Even in my marriage, I struggle to let Adam support me, not on purpose or because I don’t trust him (though that’s often the impact on him of my not allowing his support), but because it’s my automatic, knee-jerk response to think the weight of the world is on my shoulders and mine alone.

One thing I cannot be is a burden, in this crappy story about me. Even if it’s a burden happily shouldered by those who love me.

You should see me bring in groceries. I’m like Frodo Baggins, carrying the ring to Mordor, ignoring the fact that Samwise has been by my side the whole damn time.

Of course, these stories are not the truth, but my fear would have me believe them anyway. Just like your fear has you believe your stories about you and your place in the world.

Now, it’s not wrong to have a preference, and honestly, I still often opt for solo activities, because I like them. But, I also know that there is reward in being a part of something, and that it can be worth the discomfort to grow my edges when it comes to letting people be on my team, and letting myself be a part of theirs, too.
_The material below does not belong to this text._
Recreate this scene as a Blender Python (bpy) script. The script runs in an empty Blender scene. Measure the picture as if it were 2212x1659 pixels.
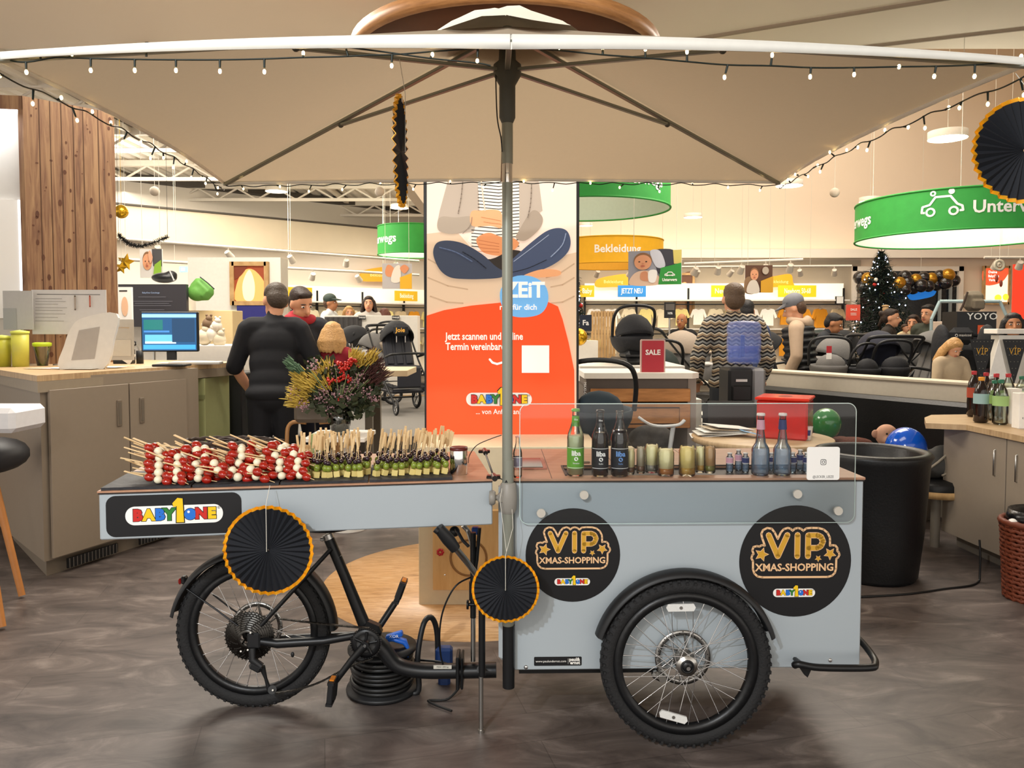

So I didn’t stop at one less-than-stellar experience with an assistant; I tried again, and thank goodness I did: she’s amazing and fun and creative and makes it easier for me to do my work better.

I work constantly to allow Adam to support me, and let his wins be our wins, and vice versa.

If you prefer to do things alone, that’s totally okay. But it’s worth checking out your stories about what partnership and teamwork mean to you, because those stories are where the problems lie. It’s not the reality that teams are hard or problematic; it’s how we relate to them that creates that reality.

If you’re a driven person, this is totally normal. And, the stories that drive your relationship to teamwork and support are probably worth examining, if you’d like to go further than you can go alone.

Do you struggle to allow support, or avoid being part of a team? What are your stories or “truths” about teams and group work, or needing support?